Ph. D., University of California at Berkeley
Modern Germany and Imperialism.
| 221 Meserve | T: (617)373-8316 | E: ti.brown@neu.edu |
Timothy S. Brown is the author of Weimar Radicals: Nazis and Communists between Authenticity and Performance (Berghahn, 2009). He is co-editor, with Lorena Anton, of Between the Avant Garde and the Everyday: Subversive Politics in Europe, 1958-2008 (forthcoming, Berghahn, 2010). His current project is a monograph entitled 1968: West Germany in the World, which will appear with Cambridge University Press. Professor Brown has published numerous essays on such diverse topics as the relationship of German Communism to the nation, right-wing extremist youth subcultures in England and Germany, and hip hop culture in Germany.
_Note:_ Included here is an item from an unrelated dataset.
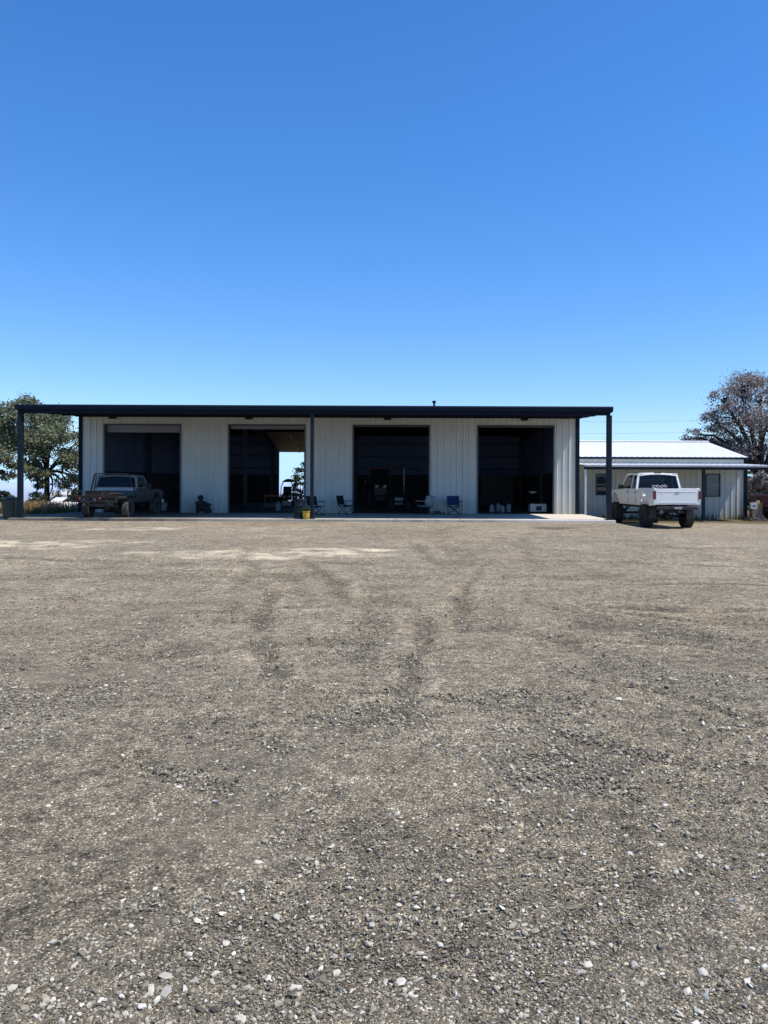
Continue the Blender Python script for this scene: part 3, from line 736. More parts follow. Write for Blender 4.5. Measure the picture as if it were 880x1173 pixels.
def greenhouse(T, hw, y0, y1, zb, zr, paint, inset=.16, rear_rake=.14, front_rake=.62, doors=1, seats=True, rearrake_paint=None):
    """pillars, roof and glass between belt zb and roof zr, cab from y0 (rear) to y1 (front of door)"""
    ht = hw-inset; ry0, ry1 = y0+rear_rake, y1-front_rake+.12
    top = zr-.07
    bm = NB()
    # roof: crowned slab
    nn = 7
    grid = []
    for i in range(nn):
        row = []
        for j in range(nn):
            u, w_ = i/(nn-1)*2-1, j/(nn-1)*2-1
            row.append(bm.verts.new((u*(ht+.025), (ry0+ry1)/2+w_*((ry1-ry0)/2+.03), zr-.055*u*u-.05*w_*w_-.02*(u*w_)**2)))
        grid.append(row)
    for i in range(nn-1):
        for j in range(nn-1): bm.faces.new((grid[i][j], grid[i+1][j], grid[i+1][j+1], grid[i][j+1])).smooth = True
    geo = bmesh.ops.extrude_face_region(bm, geom=bm.faces[:])
    for v in geo['geom']:
        if isinstance(v, bmesh.types.BMVert): v.co.z -= .05
    obj('roof', bm, M[paint], T, bevel=.012)
    bm = NB()
    def corner(x, yb, yt): return Vector((x*hw*.965, yb, zb-.02)), Vector((x*ht, yt, top))
    for s in (-1, 1):
        for yb, yt, w_ in ((y0+.06, ry0+.05, .10), (y1-.02, ry1-.02, .07)):
            a, b = corner(s, yb, yt); bar(bm, a, b, .07, w_)
        nmid = doors
        for k in range(1, nmid+1):
            f = k/(nmid+1) if nmid > 1 else .40
            if doors == 0: continue
            yb = y0+(y1-.35-y0)*f; yt = ry0+(ry1-ry0)*f
            a, b = corner(s, yb, yt); bar(bm, a, b, .055, .075)
        a, _ = corner(s, 0, 0)
        bar(bm, (s*ht, ry0, top), (s*ht, ry1, top), .06, .06)
        bar(bm, (s*hw*.965, y0+.03, zb), (s*hw*.965, y1, zb), .07, .05)
    for (yb, yt) in ((y0+.05, ry0+.04), (y1, ry1)):
        bar(bm, (-ht, yt, top), (ht, yt, top), .06, .06); bar(bm, (-hw*.96, yb, zb), (hw*.96, yb, zb), .07, .05)
    obj('pillar', bm, M[paint], T, bevel=.01)
    g_ = []
    def win(q):
        bm = NB(); pane(bm, q); g_.append(obj('window', bm, M['glass'], T)); return g_[-1]
    e = .985
    rear = win([(-hw*.94, y0+.05, zb+.02), (hw*.94, y0+.05, zb+.02), (ht*.97, ry0+.03, top), (-ht*.97, ry0+.03, top)])
    win([(hw*.94, y1-.01, zb+.02), (-hw*.94, y1-.01, zb+.02), (-ht*.97, ry1-.01, top), (ht*.97, ry1-.01, top)])
    for s in (-1, 1): win([(s*hw*.963, y0+.1, zb+.02), (s*hw*.963, y1-.04, zb+.02), (s*ht, ry1-.04, top), (s*ht, ry0+.07, top)])
    # rubber seal round the rear glass
    bm = NB()
    q = [Vector((-hw*.90, y0+.04, zb+.035)), Vector((hw*.90, y0+.04, zb+.035)), Vector((ht*.93, ry0+.018, top-.03)), Vector((-ht*.93, ry0+.018, top-.03))]
    for i in range(4): bar(bm, q[i], q[(i+1) % 4], .025, .03)
    obj('seal', bm, M['black_plastic'], rear)
    return rear

def pickup(T, hw, wb, tail, bed, cab, hood, zs, zt, zbelt, zroof, wr, wdth, paint, doors=2, hasbed=True, tyre='black_rubber', lower=None, zh=None):
    """origin: ground under tail centre, +y forward. bed/cab/hood lengths; zs sill height, zt rail top"""
    L = bed+cab+hood; ya = tail; yf = tail+wb; c0 = bed; c1 = bed+cab
    ar = wr*1.14; zax = wr
    lower = lower or paint
    if hasbed:
        for s in (-1, 1):
            bm = NB()
            a = arch_pts(ya, zs, ar)
            pts = [(0, zs+.06)] + [p for p in a] + [(bed-.03, zs), (bed-.03, zt-.02), (0, zt)]
            prism_x(bm, pts, s*hw, s*(hw-.10)); curve_sides(bm, [zs+(zt-zs)*k for k in (.2, .4, .55, .62, .75, .9)], hw, .05)
            obj('bed_side', bm, M[paint], T, bevel=.012)
            bm = NB()                                        # rolled rail cap
            bar(bm, (s*(hw-.10), .06, zt+.008), (s*(hw-.10), bed-.04, zt-.012), .12, .022); obj('bed_rail', bm, M['white_paint'] if paint == 'white_paint' else M[paint], T, bevel=.008)
            bm = NB()                                        # wheel house
            prism_x(bm, [(ya-ar, zs+.05), (ya-ar*.8, zs+.42), (ya+ar*.8, zs+.42), (ya+ar, zs+.05)], s*(hw-.101), s*(hw-.34)); obj('wheel_housing', bm, M[paint], T, bevel=.03)
        bm = NB(); bx(bm, -hw+.101, hw-.101, .05, bed-.03, zs+.12, zs+.16); bx(bm, -hw+.101, hw-.101, bed-.07, bed-.03, zs+.161, zt-.03)
        obj('bed_floor', bm, M[paint], T)
        bm = NB(); bx(bm, -hw+.105, hw-.105, .0, .055, zs+.075, zt-.005)
        tg = obj('tailgate', bm, M[paint], T, bevel=.014)
        bm = NB(); zm = (zs+zt)/2
        bx(bm, -hw+.22, hw-.22, -.012, -.001, zs+.15, zs+.17); bx(bm, -hw+.22, hw-.22, -.012, -.001, zt-.14, zt-.12)
        obj('tailgate_crease', bm, M[paint], tg, bevel=.005)
        bm = NB(); bx(bm, -.09, .09, -.018, -.001, zt-.20, zt-.13); obj('handle', bm, M['pale_band'] if paint == 'white_paint' else M['black_plastic'], tg, bevel=.005)
        for s in (-1, 1):
            bm = NB(); bx(bm, s*(hw-.055)-.055, s*(hw-.055)+.055, -.022, .06, zs+.30, zt-.10); obj('tail_light', bm, M['red_lamp'], T, bevel=.012)
    # cab lower body and doors
    bm = NB(); prism_x(bm, [(c0, zs), (c1, zs), (c1, zbelt), (c0, zbelt)], -hw, hw); curve_sides(bm, [zs+(zbelt-zs)*k for k in (.2, .4, .55, .62, .75, .9)], hw, .055)
    obj('cab', bm, M[lower], T, bevel=.018)
    # door outlines + handles
    dl = (cab-.12)/doors
    for s in (-1, 1):
        for k in range(doors):
            y0 = c0+.10+k*dl
            bm = NB()
            for z0, z1 in ((zs+.07, zs+.09),): bx(bm, s*(hw-.045)-.006, s*(hw-.045)+.006, y0, y0+dl-.03, z0, z1)
            bx(bm, s*(hw-.010)-.008, s*(hw-.010)+.008, y0-.006, y0+.006, zs+.09, zbelt-.04)
            d = obj('door', bm, M['black_plastic'], T)
            bm = NB(); bx(bm, s*(hw+.005)-.014, s*(hw+.005)+.014, y0+.06, y0+.20, zbelt-.17, zbelt-.135); obj('handle', bm, M['black_plastic'], d, bevel=.006)
        bm = NB(); box(bm, (s*(hw+.16), c1-.52, zbelt+.10), (.22, .10, .19)); bar(bm, (s*(hw-.05), c1-.50, zbelt+.02), (s*(hw+.10), c1-.51, zbelt+.05), .04, .04)
        obj('mirror', bm, M['black_plastic'], T, bevel=.02)
    # front clip
    zh = zh or zbelt-.02
    a = arch_pts(yf, zs, ar)
    bm = NB()
    pts = [(c1+.002, zs)] + [p for p in a if c1+.02 < p[0] < L-.08] + [(L-.05, zs+.02), (L, zs+.12), (L, zh-.18), (L-.05, zh-.10), (L-.35, zh-.05), (c1+.002, zh)]
    prism_x(bm, pts, -hw, hw); curve_sides(bm, [zs+(zh-zs)*k for k in (.2, .4, .55, .62, .75, .9)], hw, .06)
    obj('front_fender', bm, M[lower], T, bevel=.03)
    bm = NB(); bx(bm, -hw*.62, hw*.62, L-.005, L+.02, zh-.46, zh-.20)
    for k in range(4): bx(bm, -hw*.60, hw*.60, L+.021, L+.03, zh-.44+k*.065, zh-.42+k*.065)
    obj('grille', bm, M['black_plastic'], T)
    for s in (-1, 1):
        bm = NB(); bx(bm, s*hw*.78-.11, s*hw*.78+.11, L-.01, L+.025, zh-.44, zh-.22); obj('headlight', bm, M['clear_lamp'], T, bevel=.02)
    bm = NB(); bx(bm, -hw, hw, L-.02, L+.14, zs-.12, zs+.08); obj('front_bumper', bm, M['chrome'], T, bevel=.04)
    # frame, axles, wheels
    bm = NB()
    for s in (-1, 1): bar(bm, (s*.43, .08, zs-.05), (s*.43, L-.1, zs-.05), .08, .16)
    for y in (.15, ya-.6, ya+.6, c0+.4, c1-.3, L-.4): bx(bm, -.43, .43, y-.05, y+.05, zs-.13, zs-.02)
    obj('chassis', bm, M['black_metal'], T)
    for y in (ya, yf):
        bm = NB(); tube(bm, [(-hw+.2, y, zax), (hw-.2, y, zax)], .055, 10)
        lathe(bm, [(0, -.19), (.12, -.16), (.17, -.05), (.17, .05), (.12, .16), (0, .19)], 16, Matrix.Translation((.0 if y == ya else .3, y, zax)) @ Matrix.Rotation(R(90), 4, 'X'))
        for s in (-1, 1):
            bar(bm, (s*.50, y-.62, zs-.14), (s*.50, y, zax+.09), .07, .045); bar(bm, (s*.50, y, zax+.09), (s*.50, y+.62, zs-.14), .07, .045); tube(bm, [(s*.56, y-.08, zax), (s*.46, y-.25, zs-.02)], .03, 8)
        obj('axle', bm, M['black_metal'], T)
        for s in (-1, 1): wheel(T, (s*(hw-wdth/2+.05), y, wr), wr, wdth, s, tyre, 'black_metal')
    return L, c0, c1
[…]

Two notable recent articles include “Music as a Weapon? Ton Steine Scherben and the Politics of Rock in Cold War Berlin,” German Studies Review 32/1 (February 2009), and “1968 East and West: Divided Germany as a Case Study in Transnational History,” American Historical Review, Volume 114 (February 2009). Professor Brown is a member of an international research colloquium-the Interdisciplinary Research Forum Protest Movements (IFK) at the Center for American Studies, University of Heidelberg-as well as a member of the German History Workshop, an informal cooperative of historians of Germany working in Boston, Massachusetts. Professor Brown is also a participant in the ongoing Marie Curie Workshop Series on international protest movements under the auspices of the European Union. The most recent of these, “Confronting Cold War Conformity: Peace and Protest Cultures in Europe, 1945-1989,” took place at the Charles University in August 2008. Professor Brown is active, with members of the IFK, in the creation of a new international research initiative entitled “Creating the Political between Europe and the World.” Professor Brown is also helping to launch, with Martin Klimke and Jeremy Varon, a forum on 1968 in the pages of The Sixties. The Brown/Klimke keynote essay, which will appear in the first issue of the forum in fall 2009, will be entitled “Researching the Global Sixties: A New Agenda.”